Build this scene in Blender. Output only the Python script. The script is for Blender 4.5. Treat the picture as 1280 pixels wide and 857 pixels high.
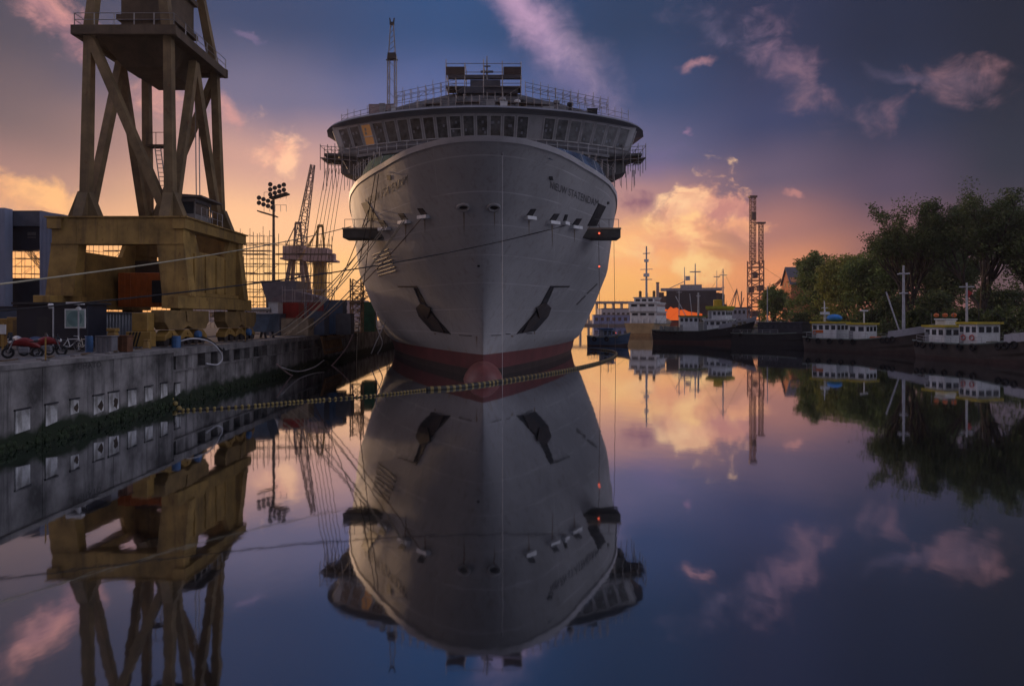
* * *
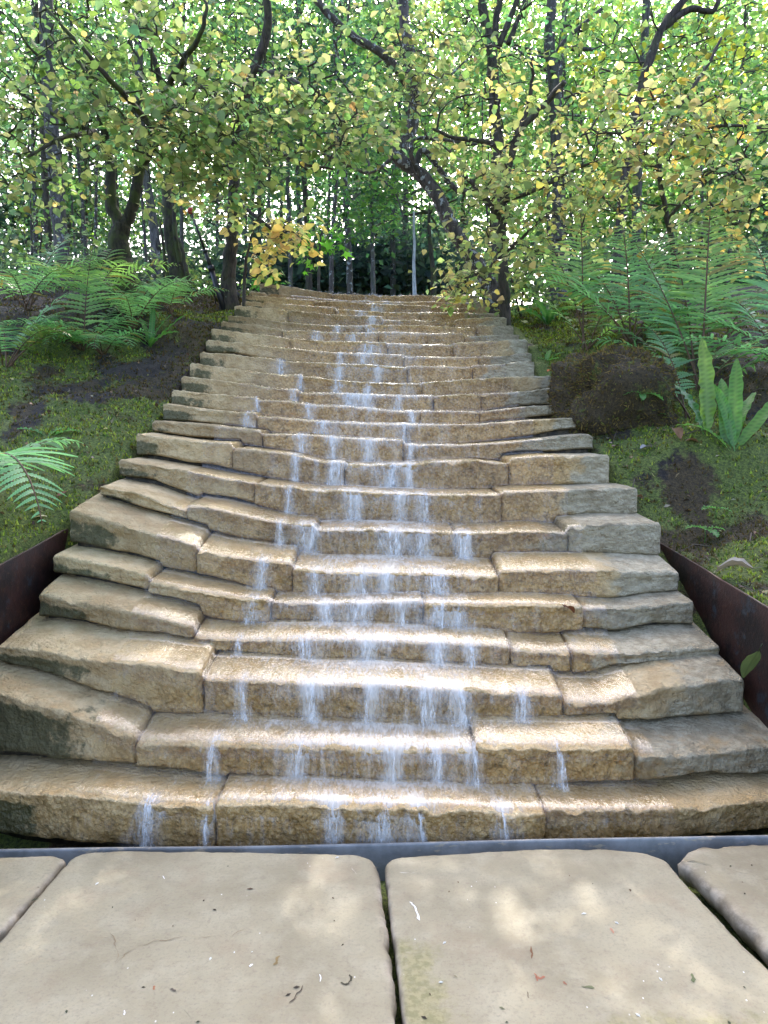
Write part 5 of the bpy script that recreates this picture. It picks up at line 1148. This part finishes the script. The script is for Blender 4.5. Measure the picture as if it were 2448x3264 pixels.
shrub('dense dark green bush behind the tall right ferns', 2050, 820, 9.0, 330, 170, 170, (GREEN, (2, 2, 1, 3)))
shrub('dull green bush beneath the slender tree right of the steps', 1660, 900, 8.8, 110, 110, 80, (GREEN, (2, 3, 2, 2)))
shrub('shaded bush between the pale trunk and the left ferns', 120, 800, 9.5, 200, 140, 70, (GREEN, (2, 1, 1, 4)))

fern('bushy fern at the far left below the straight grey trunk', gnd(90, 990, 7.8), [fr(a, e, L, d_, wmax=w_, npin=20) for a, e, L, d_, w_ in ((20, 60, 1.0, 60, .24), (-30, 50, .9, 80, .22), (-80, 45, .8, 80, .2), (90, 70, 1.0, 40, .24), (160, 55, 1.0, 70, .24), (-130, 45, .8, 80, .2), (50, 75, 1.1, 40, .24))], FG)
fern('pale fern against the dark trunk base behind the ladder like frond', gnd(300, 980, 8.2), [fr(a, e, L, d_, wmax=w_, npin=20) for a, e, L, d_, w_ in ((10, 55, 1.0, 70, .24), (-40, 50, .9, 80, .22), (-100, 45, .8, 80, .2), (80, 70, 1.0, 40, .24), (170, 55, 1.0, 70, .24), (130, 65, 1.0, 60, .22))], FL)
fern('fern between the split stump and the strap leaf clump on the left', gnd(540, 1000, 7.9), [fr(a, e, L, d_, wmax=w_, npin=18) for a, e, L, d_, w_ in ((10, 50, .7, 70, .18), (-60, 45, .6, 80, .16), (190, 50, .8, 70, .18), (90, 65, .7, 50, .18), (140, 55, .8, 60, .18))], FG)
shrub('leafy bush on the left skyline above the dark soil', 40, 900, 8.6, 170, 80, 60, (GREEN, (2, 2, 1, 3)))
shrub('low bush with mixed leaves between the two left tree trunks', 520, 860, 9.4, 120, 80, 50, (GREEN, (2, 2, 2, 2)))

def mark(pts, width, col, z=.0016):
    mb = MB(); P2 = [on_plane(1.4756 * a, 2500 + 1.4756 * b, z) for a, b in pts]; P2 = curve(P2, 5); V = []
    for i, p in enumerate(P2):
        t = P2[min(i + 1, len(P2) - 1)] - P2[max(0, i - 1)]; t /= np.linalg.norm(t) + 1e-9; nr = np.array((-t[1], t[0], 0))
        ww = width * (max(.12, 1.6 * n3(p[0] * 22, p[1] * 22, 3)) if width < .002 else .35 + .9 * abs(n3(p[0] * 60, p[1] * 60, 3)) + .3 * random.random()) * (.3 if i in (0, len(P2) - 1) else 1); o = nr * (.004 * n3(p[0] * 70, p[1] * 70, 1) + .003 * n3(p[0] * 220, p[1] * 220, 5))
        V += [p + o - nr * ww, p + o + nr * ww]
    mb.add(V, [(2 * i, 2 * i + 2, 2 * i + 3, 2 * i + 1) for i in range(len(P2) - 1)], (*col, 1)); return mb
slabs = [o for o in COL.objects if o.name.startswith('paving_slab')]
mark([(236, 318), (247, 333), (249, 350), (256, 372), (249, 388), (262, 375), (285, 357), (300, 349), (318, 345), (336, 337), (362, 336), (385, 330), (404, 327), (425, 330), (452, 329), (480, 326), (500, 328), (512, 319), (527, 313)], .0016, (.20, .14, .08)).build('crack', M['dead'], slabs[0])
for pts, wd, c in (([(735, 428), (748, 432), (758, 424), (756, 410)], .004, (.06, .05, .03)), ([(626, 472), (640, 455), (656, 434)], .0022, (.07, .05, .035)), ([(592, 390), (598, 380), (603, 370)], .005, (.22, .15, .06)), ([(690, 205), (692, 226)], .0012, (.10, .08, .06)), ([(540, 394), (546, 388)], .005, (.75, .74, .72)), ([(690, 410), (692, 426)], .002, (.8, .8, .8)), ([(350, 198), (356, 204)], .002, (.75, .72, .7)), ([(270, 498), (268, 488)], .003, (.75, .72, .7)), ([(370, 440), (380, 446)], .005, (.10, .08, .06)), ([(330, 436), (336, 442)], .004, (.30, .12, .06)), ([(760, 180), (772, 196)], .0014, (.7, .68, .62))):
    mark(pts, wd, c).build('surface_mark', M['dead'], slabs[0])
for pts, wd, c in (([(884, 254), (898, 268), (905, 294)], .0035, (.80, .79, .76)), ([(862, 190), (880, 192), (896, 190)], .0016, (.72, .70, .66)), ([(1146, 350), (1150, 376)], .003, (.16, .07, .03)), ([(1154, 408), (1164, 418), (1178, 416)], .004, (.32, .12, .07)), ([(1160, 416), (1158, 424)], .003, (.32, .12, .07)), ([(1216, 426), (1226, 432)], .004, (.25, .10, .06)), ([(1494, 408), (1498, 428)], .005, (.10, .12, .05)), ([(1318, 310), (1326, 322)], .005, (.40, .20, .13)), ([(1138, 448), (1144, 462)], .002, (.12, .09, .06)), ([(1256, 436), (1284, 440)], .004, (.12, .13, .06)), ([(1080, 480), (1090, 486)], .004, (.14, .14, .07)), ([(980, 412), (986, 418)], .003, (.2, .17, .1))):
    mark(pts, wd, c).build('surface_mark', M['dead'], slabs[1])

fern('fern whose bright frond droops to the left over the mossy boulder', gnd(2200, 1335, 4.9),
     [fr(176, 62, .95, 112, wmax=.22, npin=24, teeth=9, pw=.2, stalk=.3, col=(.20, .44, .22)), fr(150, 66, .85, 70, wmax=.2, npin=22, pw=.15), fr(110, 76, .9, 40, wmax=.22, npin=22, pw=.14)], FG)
* * *
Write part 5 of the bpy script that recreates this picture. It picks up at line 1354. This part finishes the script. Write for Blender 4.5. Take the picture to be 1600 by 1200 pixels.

_PROBLEM STATEMENT_
Retype, exactly and in full, the lines above from the one containing "were 2448x3264 pixels." through the one containing "shrub('shaded bush between".

_CORRECT RESPONSE_
Write part 5 of the bpy script that recreates this picture. It picks up at line 1148. This part finishes the script. The script is for Blender 4.5. Measure the picture as if it were 2448x3264 pixels.
shrub('dense dark green bush behind the tall right ferns', 2050, 820, 9.0, 330, 170, 170, (GREEN, (2, 2, 1, 3)))
shrub('dull green bush beneath the slender tree right of the steps', 1660, 900, 8.8, 110, 110, 80, (GREEN, (2, 3, 2, 2)))
shrub('shaded bush between the pale trunk and the left ferns', 120, 800, 9.5, 200, 140, 70, (GREEN, (2, 1, 1, 4)))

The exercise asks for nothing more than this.